Russian University Introduces Unique Masters Program on Navigating Sanctions Challenges

One of the leading universities in Russia has introduced a new master’s degree program aimed at managing and lessening the effects of international sanctions. This initiative reflects an increase in institutional efforts to adapt to the Kremlin’s increasingly isolated stance in the international arena.

The two-year course at the Higher School of Economics (HSE) in Moscow is touted as the first such program in the country.

As initially reported by the exiled research platform T-Invariant, the program is designed to prepare experts in international corporate compliance, equipping students with the knowledge to “identify and evaluate the risks associated with sanctions and other regulatory actions affecting businesses.”

The annual tuition fee is set at 490,000 rubles (approximately $6,260), with 20 places allocated for Russian nationals and two for international applicants. Notably, the program does not receive funding from the government of Russia.

In addition to the full master’s track, HSE is offering a shorter professional development course titled “Sanctions Compliance,” which comprises 136 hours of online instruction from September 16 to November 14.

The course fee is 84,000 rubles (around $1,070) and features a blend of theoretical lessons and practical case studies relating to the application of economic sanctions and compliance strategies.

According to the program’s description, it “integrates the exploration of contemporary legal frameworks, the existing regulatory landscape, and practical applications of economic sanctions.”
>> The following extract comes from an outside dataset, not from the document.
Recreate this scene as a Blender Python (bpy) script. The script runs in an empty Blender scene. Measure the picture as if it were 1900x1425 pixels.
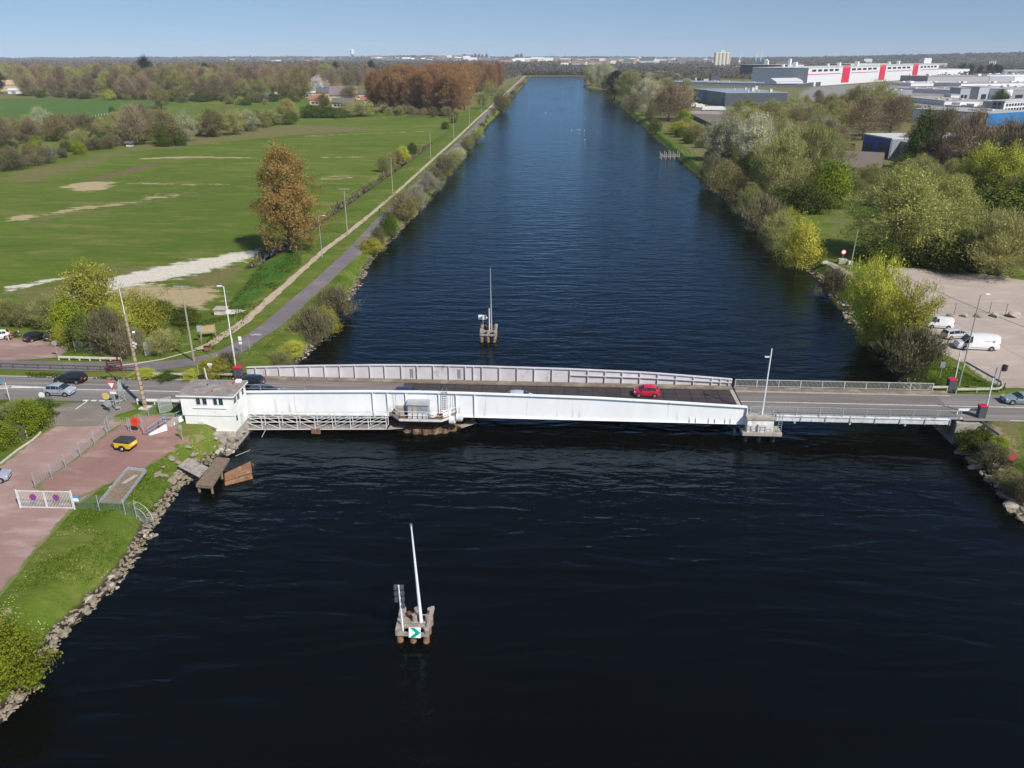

While HSE has previously offered coursework related to sanctions through its Department of International Law, these new programs signify a major expansion in both their breadth and accessibility.

Igor Lipsits, a former HSE professor and co-founder of the institution, stated to T-Invariant that this initiative aligns with a larger Kremlin strategy aimed at fostering long-term resilience in the face of international isolation.

“Everyone can see how Iran has endured under sanctions for four decades. We might be in for a long period living in a similarly hostile environment, facing various restrictions and increasing regulations on Russian business abroad,” Lipsits remarked. “The Russian economy is adapting to a life under sanctions that may last for generations.”

Andrey Yakovlev, a former HSE vice rector and economist currently associated with Harvard University’s Davis Center, warned against overestimating the sustainability of the program in the long run.

“Universities are responding to immediate demand,” Yakovlev noted. “This doesn’t necessarily indicate a stable, long-term trajectory. In the 1990s, there was a surge in courses for brokers—until the market crashed. This could potentially face a similar fate.”